Leía el otro día unas estadísticas que aseguraban que un 64% de los norteamericanos adultos consume café a diario y que beben, de media, 3,1 tazas al día. Dicho así no parece mucho pero si pensamos que una taza americana equivale a 236 ml, resulta que se acaban tragando casi tres cuartos de litro de café por día y por persona, 400 millones de tazas de café a diario, 146 miles de millones de tazas al año. Y claro, con ese volumen de ingesta, tienen que estar a todas horas con una taza de café en la mano, en casa, en los trabajos, en la calle o en el coche. Porque este último debe de ser uno de los sitios donde más se bebe en Estados Unidos a juzgar por el número de receptáculos para colocar las bebidas que suelen traer de serie los vehículos norteamericanos. Mi coche, un familiar de siete plazas, tiene nada menos que doce de esos espacios. ¡Doce! ¿Para qué, si solo caben siete personas? ¿Es que se las beben a pares?
En el armario de la cocina se me acumulan sin estrenar vasos térmicos metálicos que se ajustan perfectamente a esos huecos del coche. Uno me lo compré yo al poco de llegar con la intención de salir de mi casa con el café para ir tomándolo por el camino, cualquiera que este fuera. Pero resulta que yo soy de las que desayuna en la cocina, sentada, leyendo el periódico y se lava los dientes antes de salir de casa. Después ya no me apetece tomarme un café por mucho recipiente térmico bonito que tenga y menos en el coche mientras voy conduciendo. Además, mis padres me enseñaron que por la calle no se come ni se bebe (con la excepción del helado) por lo que, aunque sé que esas enseñanzas ya están desfasadas, no estoy cómoda haciéndolo. Y, finalmente, en el hipotético caso de que rellenara de líquido mi termo y lo bebiera por el camino, tendría que estar el resto del día cargando con ese trasto para traerlo de vuelta a casa, algo que ya me parece el colmo del absurdo.
Pero todas estas son apreciaciones personales que la mayoría de los americanos no comparten. Al recoger en cierta ocasión a una amiga en su casa para un viaje, salió con su bolso, su maleta y su taza de cerámica bien llenita de café para ir tomándoselo por el camino. Viendo el tipo de taza y recordando mi experiencia con un vaso con tapa especialmente diseñado para tales menesteres, la miré con cierto escepticismo. Pero ella, dominando perfectamente la situación, se sentó con estilo en el vehículo sin que se le cayera ni una gota.

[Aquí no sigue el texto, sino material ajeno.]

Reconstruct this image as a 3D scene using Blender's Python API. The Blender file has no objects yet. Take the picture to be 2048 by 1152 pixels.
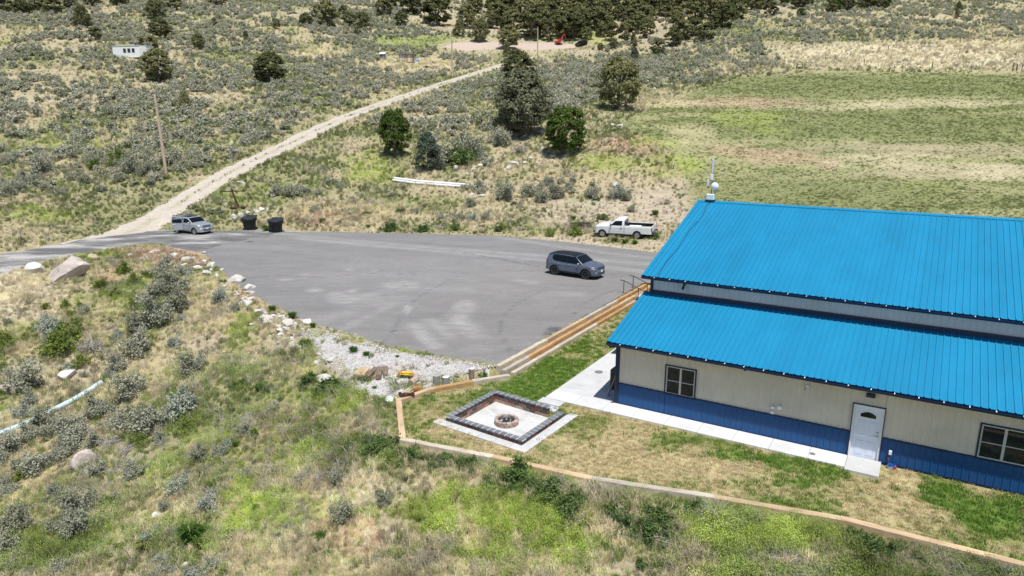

Ni el arrancar ni el frenar en los semáforos dejaron impronta en sus bien planchados pantalones. Y cuando se lo terminó, limpió con una servilleta la taza y la metió tan tranquilamente en su bolso. Allí habría de convivir todo el día con la cartera, las llaves, las gafas de sol, la crema de manos, el paquete de kleenex, la barra de labios… sin que ni su hombro, ni su postura, ni su cansancio denotaran el peso de ese bolso. La admiración que desde entonces siento por ella no conoce límites.